Moving back to a city after a year in Cornwall has seen me even more determined to walk. I received two books at Christmas this year which have both inspired and enabled me to live out this determination – Robert McFarlane’s, ‘The Old Ways’, and ‘Beyond Bristol: 24 Country Walks’. The first is where I found the title quote, originally a Spanish saying which beautifully encapsulates that feeling of gift that comes from walking in nature. The second provides point by point instructions for a range of walks just outside the city: they range in length, hilliness, and wildness, but follow footpaths trodden by many, full of history both ancient and modern. For some, wandering without direction is their way to explore. As someone with very little natural sense of direction, these instructions allow me to track paths with confidence and purpose, where each stile or waymark feels itself like a piece of treasure – a satisfaction from following guidance and it coming into being.


This Sunday, I set off on my third walk from this book, but this time I took a pen. I usually walk with purpose and a clear mind, to achieve a sense of calm in the moment. However, I also like to write - to put a moment or feeling down; to capture that calm or excitement or thought, which often float away with the beginning of the next. Stopping to make a note is reason to pause along the way, when, in solitude, it is easy to just keep stomping.


To think about writing whilst walking is to take note of what is around you, but also to give further thought to your own bodily experience. What became particularly apparent along this walk – no. 5, North Nibley, Stinchcombe Hill and Coombe Hill (10 miles) – is the constantly moving relationship between body and surroundings. My experience changed with the landscape, feeling ecstatic and free when faced with miles of panoramic views, but more relaxed – quieter - when passing through stretches of woodland. However, these experiences are also deeply dependent on your body, influenced by hunger, chill, sweat, distraction, bird song, voices, a slip on the path. It is a dialogue, external and internal influences playing a game, taking turns at playing their hand.


If to walk is to gather treasure, it is the kind of treasure which leaves you content, rather than the gold which leaves you digging for more of the same. It is realised in the moment, rather than promising anything for the future – no exchange required. Some of the treasures I found and left: my first snowdrops of the year whilst hiding behind a tree to pee; mushrooms of unknown variety with deep red insides, like alien mouths looking for food; a branch of still-red leaves, drooping with the effort of keeping its colour amidst its browning friends; a fairtrade banana sticker half-stamped into green golf-course grass; the William Tyndale monument, with hazy blue views stretching across the Seven Estuary and Welsh hills.


However, the greatest treasure might be the recognition that not every walk, or every moment along a walk, has to be perfect.

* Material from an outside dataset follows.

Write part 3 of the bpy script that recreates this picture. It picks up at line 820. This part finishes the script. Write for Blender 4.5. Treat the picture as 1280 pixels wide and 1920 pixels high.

Accepting moods and blisters as they come, acknowledging that fairtrade bananas in this country have great intentions but come with a set of baggage - their flight across the world. It also doesn’t have to be wild or off-the-beaten track to be special – a walk on paths well-trodden allows a deeply personal relationship between you, the ground, and those who have stepped in this place before. But walking gives a sense of purpose where there isn’t any. It gives us energy to make tracks in the other paths we are treading every day – those without clear instruction; non-circular routes into an unknown, and often scary, future.